Négatités
ELI5
A "négatité" is a real thing you can experience — like an absence, a broken promise, or a missed opportunity — whose whole nature depends on nothingness being built into it, not just described from outside. It's not just that you say something is missing; the missing-ness is part of what the thing actually is.
Definition
Négatités is Sartre's term for a distinctive ontological class of experiential realities: entities or structures that are not merely the logical products of negative judgment but are constitutively inhabited by negation as an internal and necessary condition of their very existence. Unlike abstract logical negation (saying "the table is not the chair"), négatités are encountered in lived, affective, and practical experience — they are feared, opposed, resisted, or fled. Their defining feature is that nothingness is not merely attributed to them from the outside by a judging consciousness but is woven into their inner structure. Examples would include absence, distance, lack, and fragility: in each case, negation is not a predicate applied after the fact but is the ontological backbone of the phenomenon itself.
This concept arises directly from Sartre's central ontological move in Being and Nothingness: that nothingness cannot precede being or subsist independently — it must be "nihilated" by a being that is its own nothingness, i.e., consciousness (the For-itself). Once nothingness enters the world through human reality and freedom, it can sediment into specific structures — négatités — that carry the mark of that nihilation in their very constitution. They are thus the worldly precipitates of the For-itself's fundamental ontological operation, making visible in concrete experience the fact that man is the being through whom negation comes to be.
Place in the corpus
Within the source jean-paul-sartre-hazel-barnes-being-and-nothingness-an-essay-on-phenomenological, négatités occupies a precise conceptual niche: it is the empirical-phenomenological correlate of the ontological thesis about nothingness and freedom. If the grand argument is that human consciousness (the For-itself) is the being through whom nothingness comes to the world, négatités are the proof at the level of lived experience — the concrete objects and situations that bear negation's signature internally rather than as a mere logical superimposition. The concept thus bridges the ontological and the phenomenological registers of Sartre's project.

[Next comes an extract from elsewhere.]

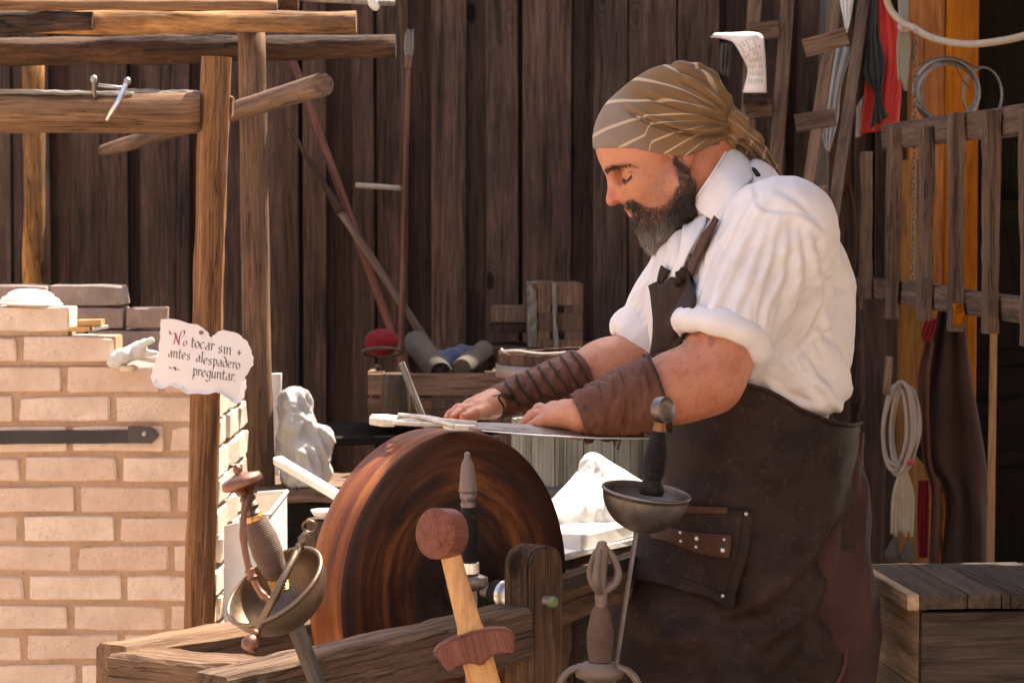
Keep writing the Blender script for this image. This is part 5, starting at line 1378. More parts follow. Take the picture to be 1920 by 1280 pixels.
bs = thing('dark_bench', 'dark weathered bench top that the crumpled sack stands on', 'bench', (P(620, 0, 5.75).x, 5.75, 0))
zb_ = P(570, 905, 5.75).z
beam('top', (P(430, 0, 5.8).x, 5.82, zb_ - .018), (P(760, 0, 5.8).x, 5.82, zb_ - .016), .03, .34, M['grey'], bs, xhint=(0, 0, 1), seg=10)
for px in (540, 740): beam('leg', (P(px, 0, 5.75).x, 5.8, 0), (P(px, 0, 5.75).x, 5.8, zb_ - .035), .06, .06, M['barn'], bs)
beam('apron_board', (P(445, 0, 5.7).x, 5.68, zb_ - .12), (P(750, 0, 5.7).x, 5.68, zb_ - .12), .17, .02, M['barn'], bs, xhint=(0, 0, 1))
t = thing('peeled_stick', 'sunlit white peeled stick sloping down behind the left side of the wheel', 'stick', P(570, 890, 5.2))
beam('stick', P(520, 862, 5.3), P(700, 968, 5.0), .020, .016, M['white_paint'], t, seg=8, wear=.0012)
# metal bin with an angled lip, limed boards next to it
bn_ = thing('white_bin', 'white sheet metal bin with an open slanted top between the kiln and the wheel', 'bin', P(490, 1100, 4.9).xy.to_3d())
def quad(name, pts, th, mat, parent):
    me = solid(mesh(pts, [tuple(range(len(pts)))], mat), th); return obj(name, me, parent)
a, b, c_, d = P(500, 960, 4.9), P(538, 920, 4.95), P(540, 1040, 4.95), P(500, 1075, 4.9)
quad('side_panel', [P(505, 965, 4.85), P(538, 922, 5.0), P(541, 1400, 5.0), P(505, 1420, 4.85)], .004, M['white_paint'], bn_)
quad('front_panel', [P(420, 985, 4.85), P(505, 965, 4.85), P(505, 1420, 4.85), P(420, 1420, 4.85)], .004, M['white_paint'], bn_)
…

In relation to the cross-referenced canonical concepts, négatités is most directly an extension and specification of Negation and Nothingness: whereas the canonical account of negation treats it as a structural-ontological operator (the symbol that murders the thing, or Verneinung as avowal through disavowal), négatités names the class of experienced realities in which that operator has solidified into a real structure. It also connects to Consciousness — specifically the Sartrean For-itself — since only a being that is constitutively not-what-it-is (consciousness as radical nihilation) can populate its world with négatités. Against the Lacanian decentring of consciousness, Sartre here grants consciousness the generative power to bring forth a whole ontological category. The concept further resonates with Gap: like the Lacanian gap (béance), a négatité is not a mere absence but a positive structural opening, inhabited by lack as a necessary condition — though for Sartre this gap is grounded in subjective freedom, while for Lacan it is grounded in the signifying chain and the Other's incompleteness. Finally, the concept touches Phenomenology and Freedom by insisting that freedom's nihilating character becomes legible in the texture of the perceived world itself, not only at the level of abstract ontology.
Key formulations
Being and Nothingness: An Essay on Phenomenological Ontology (page unknown)
We shall call them négatités... realities which are not only objects of judgment, but which are experienced, opposed, feared, etc., by the human being and which in their inner structure are inhabited by negation, as by a necessary condition of their existence.
The phrase "inhabited by negation, as by a necessary condition of their existence" is theoretically decisive: it distinguishes négatités from mere logical negations by making negation internal and constitutive ("inner structure") rather than external and predicative, and the qualifier "necessary condition" signals that without negation these realities would not exist at all — negation is not what they lack but what they are made of. The verb "inhabited" further anthropomorphizes the structure, aligning it with the Sartrean claim that nothingness only enters the world through human reality.